(Written instruction) Take every line from the listing below that contains "part".

(Records for processing)
━━━━

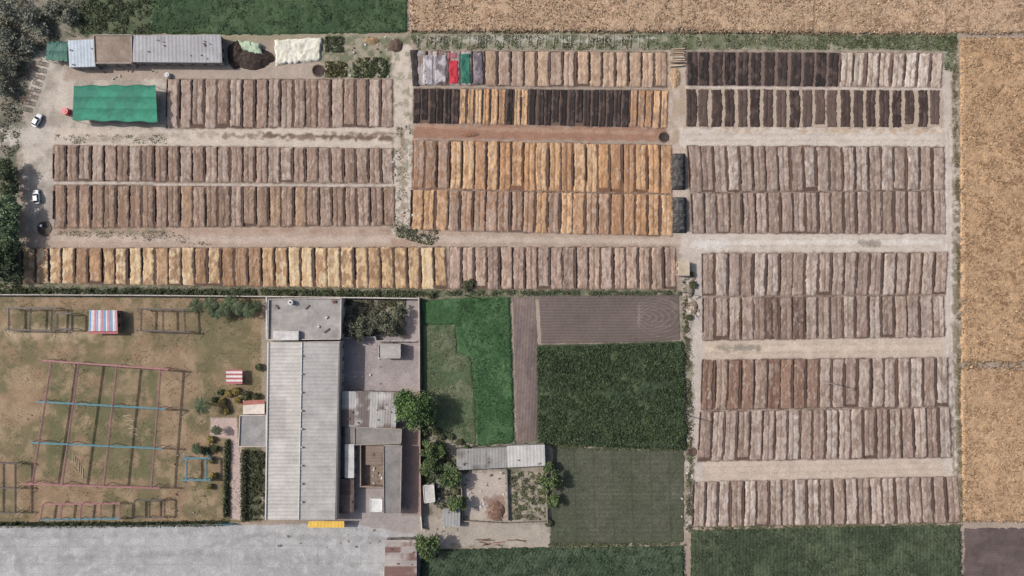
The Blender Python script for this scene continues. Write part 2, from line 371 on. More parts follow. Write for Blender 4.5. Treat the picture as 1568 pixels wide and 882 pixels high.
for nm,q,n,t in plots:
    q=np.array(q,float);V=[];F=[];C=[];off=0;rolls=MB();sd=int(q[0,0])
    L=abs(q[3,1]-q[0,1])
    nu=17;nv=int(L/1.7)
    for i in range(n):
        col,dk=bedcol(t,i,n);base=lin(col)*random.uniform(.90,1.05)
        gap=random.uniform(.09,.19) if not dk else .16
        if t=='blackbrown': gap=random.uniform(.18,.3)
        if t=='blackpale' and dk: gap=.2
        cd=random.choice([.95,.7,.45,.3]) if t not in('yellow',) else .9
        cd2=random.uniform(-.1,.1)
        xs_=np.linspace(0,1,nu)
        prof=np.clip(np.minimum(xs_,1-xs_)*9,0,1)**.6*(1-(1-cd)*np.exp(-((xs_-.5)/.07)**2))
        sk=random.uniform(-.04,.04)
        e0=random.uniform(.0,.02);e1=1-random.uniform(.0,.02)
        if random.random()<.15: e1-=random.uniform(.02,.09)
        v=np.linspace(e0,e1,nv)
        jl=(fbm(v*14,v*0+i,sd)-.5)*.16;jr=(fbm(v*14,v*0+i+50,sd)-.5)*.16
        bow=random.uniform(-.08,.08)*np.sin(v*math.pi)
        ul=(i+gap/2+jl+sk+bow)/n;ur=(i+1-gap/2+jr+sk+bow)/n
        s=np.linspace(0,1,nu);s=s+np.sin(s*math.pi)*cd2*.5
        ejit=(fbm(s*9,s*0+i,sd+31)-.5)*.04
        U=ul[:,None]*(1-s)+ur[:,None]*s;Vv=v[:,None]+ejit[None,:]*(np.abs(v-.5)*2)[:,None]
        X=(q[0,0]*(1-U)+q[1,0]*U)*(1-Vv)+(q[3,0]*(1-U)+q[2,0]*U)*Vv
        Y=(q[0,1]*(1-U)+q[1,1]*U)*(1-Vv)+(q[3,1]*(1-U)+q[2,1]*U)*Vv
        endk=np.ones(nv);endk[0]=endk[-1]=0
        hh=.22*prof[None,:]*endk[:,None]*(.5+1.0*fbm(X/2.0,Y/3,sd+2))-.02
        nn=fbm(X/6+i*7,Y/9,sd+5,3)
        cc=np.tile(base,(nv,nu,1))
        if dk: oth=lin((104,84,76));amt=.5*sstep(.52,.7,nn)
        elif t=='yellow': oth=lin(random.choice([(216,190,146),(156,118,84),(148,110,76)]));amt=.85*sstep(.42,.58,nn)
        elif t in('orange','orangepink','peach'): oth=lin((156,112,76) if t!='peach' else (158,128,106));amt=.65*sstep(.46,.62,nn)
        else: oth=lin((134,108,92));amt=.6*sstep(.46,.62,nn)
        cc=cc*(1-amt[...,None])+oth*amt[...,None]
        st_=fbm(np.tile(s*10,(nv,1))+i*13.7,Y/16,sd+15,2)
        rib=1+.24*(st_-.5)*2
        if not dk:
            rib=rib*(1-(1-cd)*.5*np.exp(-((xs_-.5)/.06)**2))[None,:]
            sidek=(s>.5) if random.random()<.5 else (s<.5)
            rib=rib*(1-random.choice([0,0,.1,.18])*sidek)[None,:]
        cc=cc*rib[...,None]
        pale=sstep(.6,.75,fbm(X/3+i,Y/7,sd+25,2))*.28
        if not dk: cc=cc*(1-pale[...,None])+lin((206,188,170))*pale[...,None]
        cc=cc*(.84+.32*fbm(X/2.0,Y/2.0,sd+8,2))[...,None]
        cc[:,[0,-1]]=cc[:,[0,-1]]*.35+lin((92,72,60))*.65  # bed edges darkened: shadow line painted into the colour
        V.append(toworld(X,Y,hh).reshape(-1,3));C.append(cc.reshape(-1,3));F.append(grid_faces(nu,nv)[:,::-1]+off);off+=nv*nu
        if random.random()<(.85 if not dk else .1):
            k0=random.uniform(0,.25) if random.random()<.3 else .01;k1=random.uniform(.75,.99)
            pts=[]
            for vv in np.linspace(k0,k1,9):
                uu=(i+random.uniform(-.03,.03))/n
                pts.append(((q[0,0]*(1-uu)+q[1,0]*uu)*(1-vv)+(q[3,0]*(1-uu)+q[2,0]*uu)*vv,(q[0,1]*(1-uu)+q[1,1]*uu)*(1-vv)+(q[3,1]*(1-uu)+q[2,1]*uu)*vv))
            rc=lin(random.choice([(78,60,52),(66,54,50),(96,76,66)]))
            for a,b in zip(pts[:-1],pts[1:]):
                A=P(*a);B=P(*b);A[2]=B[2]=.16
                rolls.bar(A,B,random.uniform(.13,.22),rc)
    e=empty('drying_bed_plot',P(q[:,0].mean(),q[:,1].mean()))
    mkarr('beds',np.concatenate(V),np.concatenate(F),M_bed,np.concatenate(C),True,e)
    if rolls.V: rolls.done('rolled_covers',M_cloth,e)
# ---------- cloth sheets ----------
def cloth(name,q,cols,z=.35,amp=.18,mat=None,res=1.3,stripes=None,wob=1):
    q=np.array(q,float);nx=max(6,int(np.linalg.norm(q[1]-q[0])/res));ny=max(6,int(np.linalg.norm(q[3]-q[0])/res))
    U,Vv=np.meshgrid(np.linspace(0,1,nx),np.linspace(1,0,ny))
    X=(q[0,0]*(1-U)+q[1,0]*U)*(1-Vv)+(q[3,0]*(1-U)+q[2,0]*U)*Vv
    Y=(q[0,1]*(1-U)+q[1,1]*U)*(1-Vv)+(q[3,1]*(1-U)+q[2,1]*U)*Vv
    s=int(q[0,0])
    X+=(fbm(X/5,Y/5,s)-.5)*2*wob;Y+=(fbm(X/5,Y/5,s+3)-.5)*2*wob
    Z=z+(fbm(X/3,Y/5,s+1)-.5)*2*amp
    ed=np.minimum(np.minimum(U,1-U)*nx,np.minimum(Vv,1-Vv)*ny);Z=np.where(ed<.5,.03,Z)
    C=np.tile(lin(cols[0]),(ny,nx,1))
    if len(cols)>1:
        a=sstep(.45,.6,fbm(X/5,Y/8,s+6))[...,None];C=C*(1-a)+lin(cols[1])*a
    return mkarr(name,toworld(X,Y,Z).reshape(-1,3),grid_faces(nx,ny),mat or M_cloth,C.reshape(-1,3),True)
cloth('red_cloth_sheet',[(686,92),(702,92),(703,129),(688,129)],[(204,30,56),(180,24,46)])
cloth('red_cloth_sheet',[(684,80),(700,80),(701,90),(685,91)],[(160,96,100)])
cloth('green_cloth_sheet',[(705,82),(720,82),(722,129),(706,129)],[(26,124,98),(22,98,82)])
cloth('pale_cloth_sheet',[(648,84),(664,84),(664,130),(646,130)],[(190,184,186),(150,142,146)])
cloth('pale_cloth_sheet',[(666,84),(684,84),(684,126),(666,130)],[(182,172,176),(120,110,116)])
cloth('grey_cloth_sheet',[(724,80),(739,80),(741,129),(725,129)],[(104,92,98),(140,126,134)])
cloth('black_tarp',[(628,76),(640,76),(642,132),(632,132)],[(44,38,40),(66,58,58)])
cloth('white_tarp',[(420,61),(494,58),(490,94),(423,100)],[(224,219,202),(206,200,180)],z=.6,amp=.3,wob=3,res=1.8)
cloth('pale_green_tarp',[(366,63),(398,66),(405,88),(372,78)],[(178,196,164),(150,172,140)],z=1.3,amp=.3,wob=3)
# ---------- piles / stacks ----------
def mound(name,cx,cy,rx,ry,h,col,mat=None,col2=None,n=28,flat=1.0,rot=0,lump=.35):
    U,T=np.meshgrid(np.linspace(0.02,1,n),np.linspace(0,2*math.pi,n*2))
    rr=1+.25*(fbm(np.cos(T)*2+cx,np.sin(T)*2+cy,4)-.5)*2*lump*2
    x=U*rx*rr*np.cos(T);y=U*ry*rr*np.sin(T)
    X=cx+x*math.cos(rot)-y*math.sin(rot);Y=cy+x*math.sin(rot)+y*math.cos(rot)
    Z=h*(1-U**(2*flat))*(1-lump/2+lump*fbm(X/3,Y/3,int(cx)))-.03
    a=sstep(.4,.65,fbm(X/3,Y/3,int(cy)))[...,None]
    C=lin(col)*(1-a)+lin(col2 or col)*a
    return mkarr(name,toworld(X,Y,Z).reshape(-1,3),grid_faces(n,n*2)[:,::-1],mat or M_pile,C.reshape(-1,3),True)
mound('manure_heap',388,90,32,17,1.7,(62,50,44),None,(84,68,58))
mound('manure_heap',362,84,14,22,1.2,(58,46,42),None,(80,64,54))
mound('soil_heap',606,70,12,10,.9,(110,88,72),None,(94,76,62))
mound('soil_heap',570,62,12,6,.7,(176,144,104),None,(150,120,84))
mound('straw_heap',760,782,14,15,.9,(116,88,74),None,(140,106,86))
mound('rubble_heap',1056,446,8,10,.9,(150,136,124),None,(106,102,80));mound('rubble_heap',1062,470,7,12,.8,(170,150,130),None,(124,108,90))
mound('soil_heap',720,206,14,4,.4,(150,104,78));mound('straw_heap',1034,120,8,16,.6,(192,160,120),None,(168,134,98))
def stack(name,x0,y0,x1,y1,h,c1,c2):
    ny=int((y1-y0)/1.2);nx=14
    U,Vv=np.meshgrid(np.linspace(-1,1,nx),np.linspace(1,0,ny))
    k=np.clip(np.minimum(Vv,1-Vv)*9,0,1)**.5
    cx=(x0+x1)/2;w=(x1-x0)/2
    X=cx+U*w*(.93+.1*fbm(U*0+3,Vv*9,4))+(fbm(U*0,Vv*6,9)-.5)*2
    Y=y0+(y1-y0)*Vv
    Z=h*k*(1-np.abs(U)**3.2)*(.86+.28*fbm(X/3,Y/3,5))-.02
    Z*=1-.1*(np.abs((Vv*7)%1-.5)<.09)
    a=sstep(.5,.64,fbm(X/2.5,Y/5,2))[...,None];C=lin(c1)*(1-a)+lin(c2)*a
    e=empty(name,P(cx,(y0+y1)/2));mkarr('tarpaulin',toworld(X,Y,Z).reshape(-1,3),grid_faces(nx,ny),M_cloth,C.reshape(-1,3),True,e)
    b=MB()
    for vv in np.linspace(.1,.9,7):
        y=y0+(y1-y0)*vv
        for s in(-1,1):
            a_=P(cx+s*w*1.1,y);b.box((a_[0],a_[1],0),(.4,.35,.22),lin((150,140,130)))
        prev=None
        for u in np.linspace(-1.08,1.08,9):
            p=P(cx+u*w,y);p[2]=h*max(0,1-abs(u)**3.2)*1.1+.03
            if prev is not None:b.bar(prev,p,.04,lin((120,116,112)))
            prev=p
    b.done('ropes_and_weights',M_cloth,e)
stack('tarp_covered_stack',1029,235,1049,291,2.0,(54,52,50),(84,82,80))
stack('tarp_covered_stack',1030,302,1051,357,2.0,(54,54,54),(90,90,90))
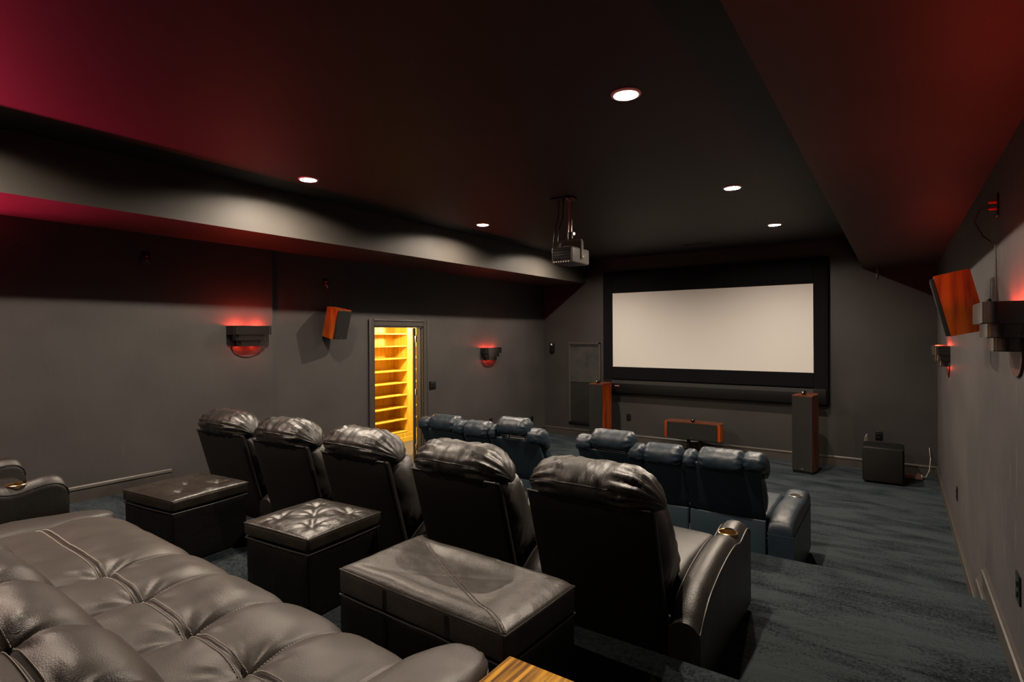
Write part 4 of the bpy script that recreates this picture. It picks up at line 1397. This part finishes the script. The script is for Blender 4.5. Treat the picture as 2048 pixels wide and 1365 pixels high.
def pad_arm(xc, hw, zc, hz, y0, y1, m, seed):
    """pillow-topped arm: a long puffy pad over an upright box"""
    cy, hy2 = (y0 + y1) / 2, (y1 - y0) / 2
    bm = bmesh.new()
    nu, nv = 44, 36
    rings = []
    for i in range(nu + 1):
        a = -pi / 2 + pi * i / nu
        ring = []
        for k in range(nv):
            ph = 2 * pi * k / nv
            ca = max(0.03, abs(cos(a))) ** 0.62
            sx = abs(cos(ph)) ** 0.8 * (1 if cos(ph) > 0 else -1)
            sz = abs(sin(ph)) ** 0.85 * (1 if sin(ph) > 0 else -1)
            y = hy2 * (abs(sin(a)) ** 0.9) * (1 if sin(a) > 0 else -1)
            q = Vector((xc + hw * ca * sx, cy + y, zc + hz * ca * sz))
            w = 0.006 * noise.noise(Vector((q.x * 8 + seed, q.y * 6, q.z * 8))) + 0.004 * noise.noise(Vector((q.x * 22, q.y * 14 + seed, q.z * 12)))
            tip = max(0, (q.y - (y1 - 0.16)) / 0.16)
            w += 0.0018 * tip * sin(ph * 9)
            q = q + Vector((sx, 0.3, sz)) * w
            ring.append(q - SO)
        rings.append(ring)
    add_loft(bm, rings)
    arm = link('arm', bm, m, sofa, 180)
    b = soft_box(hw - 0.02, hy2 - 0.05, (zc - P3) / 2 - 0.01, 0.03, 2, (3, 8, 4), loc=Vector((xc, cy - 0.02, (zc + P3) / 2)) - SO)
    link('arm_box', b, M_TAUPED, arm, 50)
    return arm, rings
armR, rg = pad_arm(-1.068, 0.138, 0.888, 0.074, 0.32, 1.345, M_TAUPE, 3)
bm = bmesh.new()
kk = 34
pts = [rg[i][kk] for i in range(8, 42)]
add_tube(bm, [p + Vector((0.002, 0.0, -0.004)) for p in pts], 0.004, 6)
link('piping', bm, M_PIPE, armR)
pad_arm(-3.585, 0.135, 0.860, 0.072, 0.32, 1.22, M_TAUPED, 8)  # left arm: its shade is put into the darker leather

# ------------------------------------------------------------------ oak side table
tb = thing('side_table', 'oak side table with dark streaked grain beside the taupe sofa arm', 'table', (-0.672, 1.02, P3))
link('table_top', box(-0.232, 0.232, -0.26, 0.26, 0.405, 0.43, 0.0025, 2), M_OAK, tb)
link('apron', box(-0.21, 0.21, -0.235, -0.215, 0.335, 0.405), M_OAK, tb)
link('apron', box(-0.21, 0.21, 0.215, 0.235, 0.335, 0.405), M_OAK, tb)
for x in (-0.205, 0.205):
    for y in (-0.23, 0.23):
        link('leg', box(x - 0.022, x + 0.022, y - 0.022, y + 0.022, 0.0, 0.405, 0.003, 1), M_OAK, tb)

━━━━

(Answer to the problem)
The Blender Python script for this scene continues. Write part 2, from line 371 on. More parts follow. Write for Blender 4.5. Treat the picture as 1568 pixels wide and 882 pixels high.
Write part 4 of the bpy script that recreates this picture. It picks up at line 1397. This part finishes the script. The script is for Blender 4.5. Treat the picture as 2048 pixels wide and 1365 pixels high.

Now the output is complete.